Le sénateur Mike Duffy dit avoir demandé au premier ministre Stephen Harper de le nommer sénateur indépendant de l'Ontario, mais M. Harper aurait refusé d'accéder à cette demande.

M. Duffy a entamé hier sa première journée de témoignage à son propre procès pour fraude, abus de confiance et corruption d'un fonctionnaire qui a débuté il y a huit mois au palais de justice d'Ottawa. Il est le premier témoin appelé à la barre par l'avocat de la défense, Donald Bayne.

L'ancien journaliste vedette a expliqué que le groupe de sénateurs nommé avec lui au début de l'année 2009, qui comprenait des Canadiens connus comme Pamela Wallin, Patrick Brazeau et Nancy Green Rayne, se voulait en quelque sorte un argument de vente pour permettre au Parti conservateur d'obtenir une majorité aux élections suivantes.

«Beaucoup de gens avaient des doutes à l'égard de M. Harper, ils ne lui faisaient pas confiance, a-t-il expliqué. Ce [que les conservateurs] cherchaient à faire était de fournir une forme de validation provenant d'une tierce partie pour présenter Stephen Harper comme une personne en qui les Canadiens pouvaient avoir confiance.»

Au cours d'une série de rencontres qui se sont déroulées à la fin de l'année 2008, alors que M. Duffy avait sa propre émission sur la politique fédérale à CTV, M. Duffy dit avoir soulevé des préoccupations à l'égard d'une nomination à l'Île-du-Prince-Édouard, puisque «les gens s'attendent à ce que la nomination aille à un pilier conservateur et ils ne seront pas contents».

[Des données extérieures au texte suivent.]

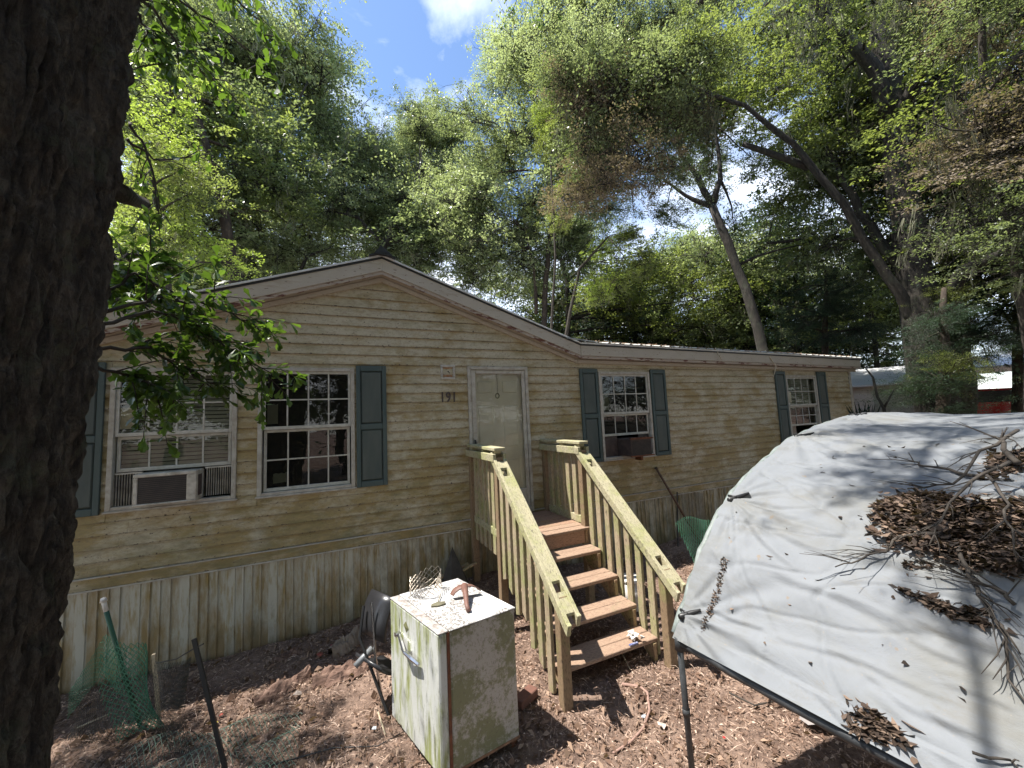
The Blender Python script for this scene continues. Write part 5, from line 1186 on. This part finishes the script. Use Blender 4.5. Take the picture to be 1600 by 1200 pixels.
# near canopy hanging into the top of the view: limbs of a water oak that stands to the right of the yard
wo_base = Vector((9.4, -5.2, -1.0))
make_tree('oak outside the right edge, its leafy limbs hanging into the top of the view', [(tuple(wo_base), .35), ((9.2, -5.2, 3), .30), ((8.6, -5.0, 6.5), .24), ((7.8, -4.2, 10), .18)],
          [[((7.8, -4.2, 10), .14), (tuple(at(1250, -160, 8.5)), .10), (tuple(at(1080, 20, 8)), .07), (tuple(at(960, 60, 7.6)), .04), (tuple(at(905, 150, 7.4)), .02)],
           [((7.8, -4.2, 10), .1), (tuple(at(1000, -160, 8)), .06), (tuple(at(850, -60, 7.4)), .03)]],
          region([(830, -60), (1100, -60), (1120, 90), (1000, 170), (880, 150), (850, 60)], 22, 6.8, 8.6, .5, .85, 12), ['olive', 'pale', 'oak'], FINE+FINE+MOSSY, m_bark2, seed=12, link_boughs=False)
make_tree('tangle of bare twigs, vines and moss hanging in front of the middle trees', [(tuple(at(1060, -130, 8.4)), .04), (tuple(at(1010, -40, 8.0)), .03), (tuple(at(1000, 40, 7.8)), .02)], [[(tuple(at(940, -60, 7.6)), .025), (tuple(at(935, 120, 7.5)), .02), (tuple(at(980, 220, 7.5)), .012), (tuple(at(990, 330, 7.5)), .008)]],
          region([(880, 80), (1090, 60), (1080, 260), (1010, 330), (900, 300)], 16, 7, 9, .55, .85, 13), ['dead', 'olive', 'oak'], BARE+MOSSY+FINE, m_twig, seed=13, link_boughs=False, name='vine_tangle', cat='vine')
make_tree('slender drooping sapling with yellow-green leaves above the roof valley', [((3.2, 4.2, -1.), .05), (tuple(at(885, 520, 10)), .045), (tuple(at(905, 420, 10)), .035), (tuple(at(950, 370, 9.8)), .02)], [[(tuple(at(950, 370, 9.8)), .015), (tuple(at(975, 400, 9.6)), .012), (tuple(at(940, 480, 9.4)), .006)]],
          region([(930, 380), (1010, 350), (1000, 430), (950, 500), (915, 500)], 12, 9.2, 10.5, .3, .5, 14), ['lime', 'olive'], LOOSE, m_twig, seed=14, name='sapling')
make_tree('pale vine with fresh yellow leaves climbing the centre of the middle trees', [((3.0, 3.6, -1.), .04), (tuple(at(868, 400, 9.5)), .03), (tuple(at(860, 250, 9.5)), .02), (tuple(at(880, 120, 9.5)), .012)], [],
          region([(830, 110), (900, 120), (910, 280), (870, 370), (845, 260)], 18, 9.2, 10.3, .3, .5, 15), ['lime', 'olive'], LOOSE, m_twig, seed=15, name='climbing_vine', cat='vine')
make_tree('dead leaning tree with tan twigs and moss at the right edge of the picture', [(tuple(at(1625, 690, 9.8)), .11), (tuple(at(1612, 560, 9.8)), .09), (tuple(at(1585, 380, 9.4)), .07), (tuple(at(1540, 180, 9)), .05), (tuple(at(1530, -40, 8.6)), .03)], [[(tuple(at(1490, 190, 8.5)), .03), (tuple(at(1540, 150, 8.4)), .035), (tuple(at(1605, 70, 8.3)), .04)]],
          region([(1500, -40), (1640, -60), (1640, 520), (1570, 430), (1540, 250)], 16, 8, 10, .6, .9, 16), ['dead', 'olive', 'oak'], BARE+MOSSY+FINE, m_twig, seed=16, link_boughs=False)
for j_, (reg, lab) in enumerate((([(430, 290), (760, 300), (760, 450), (430, 450)], 'hazy row of oak crowns low behind the gable peak'), ([(740, 330), (1110, 340), (1110, 545), (740, 545)], 'shaded row of oak crowns low behind the roof valley'), ([(200, 300), (440, 290), (440, 470), (200, 480)], 'hazy row of oak crowns low behind the left slope of the gable'), ([(1090, 380), (1420, 400), (1440, 560), (1330, 560), (1090, 545)], 'shaded row of oak crowns low behind the right end of the roof'))):
    p_ = region(reg, 24, 22, 28, 1.2, 1.9, 700+j_); m0 = Vector(p_[0][0])
    make_tree(lab, [((m0.x, m0.y, -1.1), .2), ((m0.x, m0.y, 3), .15), ((m0.x+.3, m0.y, 6), .08)], [], p_, ['oak', 'pale', 'olive'], MED, m_bark, seed=700+j_)
# the wood all around: simple trees sharing the same boughs
wood_lab = ['broad oak in the wood behind the house', 'tall slim oak in the wood behind the house', 'bushy evergreen oak in the wood behind the house']
def wood_tree(x, y, h, kind, seed, lab, grp):
    g = random.Random(seed); tr = .12+.012*h; P = [((x, y, -1.1), tr), ((x+g.uniform(-.3, .3), y, h*.35), tr*.8), ((x+g.uniform(-.7, .7), y+g.uniform(-.5, .5), h*.8), tr*.35)]
    bs = []
    for k in range(int(5+h*.6)):
        f = (k+.5)/(5+h*.6); zz = h*(.18+.82*f); rr = (1.0+.20*h)*math.sin(math.pi*min(.92, .25+.72*f))**.6; a = g.uniform(0, 6.28); q = rr*g.uniform(.2, 1)
        bs.append(((x+math.cos(a)*q, y+math.sin(a)*q, zz), g.uniform(1.4, 2.2)))
    make_tree(lab, P, [], bs, [['oak', 'pale'], ['oak', 'olive'], ['dark', 'oak']][kind], MED, m_bark, seed=seed, group=grp)
g = random.Random(5); k = 0
for az in np.arange(-38, 88, 6.2):
    for ring, dd in enumerate((23, 33)):
        if ring == 1 and int(az) % 2: continue
        a = R(az+ring*3.1+g.uniform(-1.5, 1.5)); d = dd+g.uniform(-2, 2); x, y = CAM[0]+math.sin(a)*d, CAM[1]+math.cos(a)*d
        # the clearing that shows as open sky between the crowns
        hh = g.uniform(8, 11) if ring == 0 else g.uniform(11, 15)
        if 2 < math.degrees(a) < 26: hh = min(hh, 7.5 if ring == 0 else 10.5)
        if math.degrees(a) > 66: hh = g.uniform(5, 9)
        if math.degrees(a) > 68 and ring == 0: continue
        deg = math.degrees(a); place = next(t for lim, t in ((-31, 'hidden left of the near trunk'), (-22, 'behind the near trunk'), (-13, 'above the left end of the gable'), (-5, 'above the left slope of the gable'), (5, 'left of the gable peak'), (14, 'behind the gable peak'), (22, 'below the patch of open sky'), (30, 'above the right slope of the gable'),
             (38, 'above the roof valley'), (46, 'above the left part of the low roof'), (54, 'left of the leaning forked tree'), (62, 'right of the leaning forked tree'), (70, 'above the right end of the low roof'), (78, 'behind the massive oak'), (120, 'beyond the cedars at far right')) if deg < lim)
        wood_tree(x, y, hh, k % 3, 1000+k, ('nearer ' if ring == 0 else 'farther ')+('broad oak', 'slim olive-leaved oak', 'bushy evergreen oak')[k % 3]+' '+place, 'trees of the wood behind the house'); k += 1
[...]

«Ils vont s'y faire», aurait été la réponse du premier ministre.

Deux jours après la nomination de M. Duffy, un article était publié dans le Guardian de Charlottetown citant un expert qui remettait en question la constitutionnalité de cette nomination. En vertu de la Loi constitutionnelle de 1867, les sénateurs sont tenus d'être «domiciliés» dans la province pour laquelle ils sont nommés.

Mike Duffy, qui est né et a grandi à l'Île-du-Prince-Édouard, réside à Ottawa depuis les années 70. Il prévoyait retourner vivre dans sa province d'origine à sa retraite, a-t-il expliqué à la Cour et au premier ministre Harper. Ce dernier lui aurait recommandé d'«accélérer» ce déménagement, de manière à être habilité à devenir sénateur de cette province.

Le sénateur fait face à 31 chefs d'accusation de fraude, abus de confiance et corruption de fonctionnaires. Ces accusations visent ses frais de logement, de déplacement et de bureau ainsi que l'acceptation d'un paiement de 90 000$ par l'ex-chef de cabinet de M. Harper, Nigel Wright.

Certains des frais en question ont été réclamés parce que Mike Duffy avait toujours affirmé que sa résidence principale était à l'Île-du-Prince-Édouard, et non à Ottawa.

L'avocat Donald Bayne a ouvert son interrogatoire en questionnant le témoin sur ses racines profondes dans la province atlantique et sur son parcours personnel et professionnel. M. Duffy a étouffé un sanglot lorsqu'il a évoqué sa relation avec les deux enfants issus de son premier mariage, qu'il a perdus de vue lorsque sa femme a demandé le divorce à la fin des années 70. «C'est ma faute, j'ai travaillé trop fort», a-t-il dit. Une «décennie perdue» a suivi, a relaté le sénateur, où il a passé trop de temps dans les bars pour fuir la solitude, pris 60 livres et s'est demandé comment allaient ses enfants chaque fois qu'il passait devant une cour d'école.